• TASK BRIEF: Extract, without alteration, each line from the start of the listing to the line bearing "S.camera = cam".

• DATA SHOWN:
---*---

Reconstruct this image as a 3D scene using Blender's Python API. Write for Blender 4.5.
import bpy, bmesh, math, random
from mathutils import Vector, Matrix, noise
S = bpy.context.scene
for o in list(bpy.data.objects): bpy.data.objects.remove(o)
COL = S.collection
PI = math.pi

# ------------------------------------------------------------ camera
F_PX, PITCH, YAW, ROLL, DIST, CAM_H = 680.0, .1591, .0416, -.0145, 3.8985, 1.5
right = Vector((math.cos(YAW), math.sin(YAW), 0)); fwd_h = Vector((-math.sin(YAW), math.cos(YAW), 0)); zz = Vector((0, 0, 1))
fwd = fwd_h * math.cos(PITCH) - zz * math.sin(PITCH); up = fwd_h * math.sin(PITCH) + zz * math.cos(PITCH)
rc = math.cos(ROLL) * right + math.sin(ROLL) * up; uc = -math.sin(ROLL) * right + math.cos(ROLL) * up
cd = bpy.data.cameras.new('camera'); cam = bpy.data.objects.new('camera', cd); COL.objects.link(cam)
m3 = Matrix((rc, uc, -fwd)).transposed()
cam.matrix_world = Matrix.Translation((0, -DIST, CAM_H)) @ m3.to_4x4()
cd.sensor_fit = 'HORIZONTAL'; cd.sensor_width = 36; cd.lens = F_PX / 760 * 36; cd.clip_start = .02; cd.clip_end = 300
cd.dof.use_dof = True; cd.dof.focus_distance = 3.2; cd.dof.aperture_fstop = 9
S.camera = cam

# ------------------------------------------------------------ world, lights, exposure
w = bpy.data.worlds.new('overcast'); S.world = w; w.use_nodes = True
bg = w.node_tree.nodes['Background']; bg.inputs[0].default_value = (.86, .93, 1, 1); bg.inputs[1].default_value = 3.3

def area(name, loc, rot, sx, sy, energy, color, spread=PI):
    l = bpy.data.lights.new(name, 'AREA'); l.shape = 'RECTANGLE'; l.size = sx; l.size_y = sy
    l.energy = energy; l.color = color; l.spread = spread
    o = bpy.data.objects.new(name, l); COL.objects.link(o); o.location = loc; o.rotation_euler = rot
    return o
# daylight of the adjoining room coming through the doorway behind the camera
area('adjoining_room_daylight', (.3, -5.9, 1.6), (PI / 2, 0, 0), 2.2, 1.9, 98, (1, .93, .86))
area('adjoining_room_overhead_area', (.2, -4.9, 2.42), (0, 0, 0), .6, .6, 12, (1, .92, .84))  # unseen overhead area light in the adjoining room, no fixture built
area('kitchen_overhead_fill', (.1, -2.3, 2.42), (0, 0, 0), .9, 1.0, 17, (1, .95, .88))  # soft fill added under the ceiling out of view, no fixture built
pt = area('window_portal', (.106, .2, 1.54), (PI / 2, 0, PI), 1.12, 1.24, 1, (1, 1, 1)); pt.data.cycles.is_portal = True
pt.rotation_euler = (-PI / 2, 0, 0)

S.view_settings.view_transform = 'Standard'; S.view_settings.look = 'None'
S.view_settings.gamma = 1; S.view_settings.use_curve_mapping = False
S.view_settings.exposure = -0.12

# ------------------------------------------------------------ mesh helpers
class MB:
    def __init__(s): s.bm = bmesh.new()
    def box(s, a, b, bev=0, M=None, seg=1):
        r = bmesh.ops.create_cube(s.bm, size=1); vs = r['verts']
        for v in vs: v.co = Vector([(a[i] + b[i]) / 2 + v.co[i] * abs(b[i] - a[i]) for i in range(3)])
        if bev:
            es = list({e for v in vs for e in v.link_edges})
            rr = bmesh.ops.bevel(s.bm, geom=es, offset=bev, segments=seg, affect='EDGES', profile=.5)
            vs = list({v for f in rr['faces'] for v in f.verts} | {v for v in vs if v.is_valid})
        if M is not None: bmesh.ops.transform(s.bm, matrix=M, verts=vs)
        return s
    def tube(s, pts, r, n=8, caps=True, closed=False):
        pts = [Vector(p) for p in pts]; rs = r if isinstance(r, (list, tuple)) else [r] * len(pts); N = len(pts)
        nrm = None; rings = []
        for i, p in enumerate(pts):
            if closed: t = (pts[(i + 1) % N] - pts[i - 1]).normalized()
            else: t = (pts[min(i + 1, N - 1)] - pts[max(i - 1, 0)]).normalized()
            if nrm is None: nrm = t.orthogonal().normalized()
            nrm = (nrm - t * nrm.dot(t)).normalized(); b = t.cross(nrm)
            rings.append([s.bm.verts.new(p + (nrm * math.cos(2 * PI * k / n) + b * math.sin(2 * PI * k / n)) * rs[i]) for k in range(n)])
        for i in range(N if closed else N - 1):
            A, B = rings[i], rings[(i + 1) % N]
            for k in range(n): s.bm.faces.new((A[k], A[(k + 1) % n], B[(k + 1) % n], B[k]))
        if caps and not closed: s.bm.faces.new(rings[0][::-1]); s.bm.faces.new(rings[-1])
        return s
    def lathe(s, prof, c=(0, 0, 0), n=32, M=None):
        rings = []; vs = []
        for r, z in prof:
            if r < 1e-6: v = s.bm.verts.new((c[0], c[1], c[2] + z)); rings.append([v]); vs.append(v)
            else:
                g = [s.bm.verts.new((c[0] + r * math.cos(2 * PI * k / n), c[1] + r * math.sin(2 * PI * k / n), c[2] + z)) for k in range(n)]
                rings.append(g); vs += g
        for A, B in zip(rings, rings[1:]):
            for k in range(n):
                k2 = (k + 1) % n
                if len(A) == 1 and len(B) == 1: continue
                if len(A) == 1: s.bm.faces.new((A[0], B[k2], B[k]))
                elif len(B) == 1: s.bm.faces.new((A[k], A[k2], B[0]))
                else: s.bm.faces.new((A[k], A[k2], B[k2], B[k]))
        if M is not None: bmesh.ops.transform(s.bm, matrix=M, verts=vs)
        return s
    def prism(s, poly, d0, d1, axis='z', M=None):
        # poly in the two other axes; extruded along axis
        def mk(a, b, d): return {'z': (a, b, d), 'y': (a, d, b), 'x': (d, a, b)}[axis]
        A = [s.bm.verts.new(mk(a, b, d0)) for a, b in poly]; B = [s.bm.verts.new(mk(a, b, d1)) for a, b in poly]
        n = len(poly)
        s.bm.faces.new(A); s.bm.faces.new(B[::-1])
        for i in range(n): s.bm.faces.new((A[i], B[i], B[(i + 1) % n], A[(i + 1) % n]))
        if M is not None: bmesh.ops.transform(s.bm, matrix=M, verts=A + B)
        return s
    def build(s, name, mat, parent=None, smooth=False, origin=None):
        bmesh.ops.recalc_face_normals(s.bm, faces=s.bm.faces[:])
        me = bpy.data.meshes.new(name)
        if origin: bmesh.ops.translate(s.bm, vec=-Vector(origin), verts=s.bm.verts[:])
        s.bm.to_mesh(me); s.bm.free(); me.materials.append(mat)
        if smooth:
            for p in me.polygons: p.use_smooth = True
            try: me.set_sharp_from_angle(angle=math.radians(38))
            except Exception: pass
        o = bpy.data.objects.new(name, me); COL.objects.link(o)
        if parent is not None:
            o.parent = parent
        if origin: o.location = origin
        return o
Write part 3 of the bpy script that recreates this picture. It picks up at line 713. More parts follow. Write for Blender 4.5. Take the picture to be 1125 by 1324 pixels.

---*---

• RESULT:
Reconstruct this image as a 3D scene using Blender's Python API. Write for Blender 4.5.
import bpy, bmesh, math, random
from mathutils import Vector, Matrix, noise
S = bpy.context.scene
for o in list(bpy.data.objects): bpy.data.objects.remove(o)
COL = S.collection
PI = math.pi

# ------------------------------------------------------------ camera
F_PX, PITCH, YAW, ROLL, DIST, CAM_H = 680.0, .1591, .0416, -.0145, 3.8985, 1.5
right = Vector((math.cos(YAW), math.sin(YAW), 0)); fwd_h = Vector((-math.sin(YAW), math.cos(YAW), 0)); zz = Vector((0, 0, 1))
fwd = fwd_h * math.cos(PITCH) - zz * math.sin(PITCH); up = fwd_h * math.sin(PITCH) + zz * math.cos(PITCH)
rc = math.cos(ROLL) * right + math.sin(ROLL) * up; uc = -math.sin(ROLL) * right + math.cos(ROLL) * up
cd = bpy.data.cameras.new('camera'); cam = bpy.data.objects.new('camera', cd); COL.objects.link(cam)
m3 = Matrix((rc, uc, -fwd)).transposed()
cam.matrix_world = Matrix.Translation((0, -DIST, CAM_H)) @ m3.to_4x4()
cd.sensor_fit = 'HORIZONTAL'; cd.sensor_width = 36; cd.lens = F_PX / 760 * 36; cd.clip_start = .02; cd.clip_end = 300
cd.dof.use_dof = True; cd.dof.focus_distance = 3.2; cd.dof.aperture_fstop = 9
S.camera = cam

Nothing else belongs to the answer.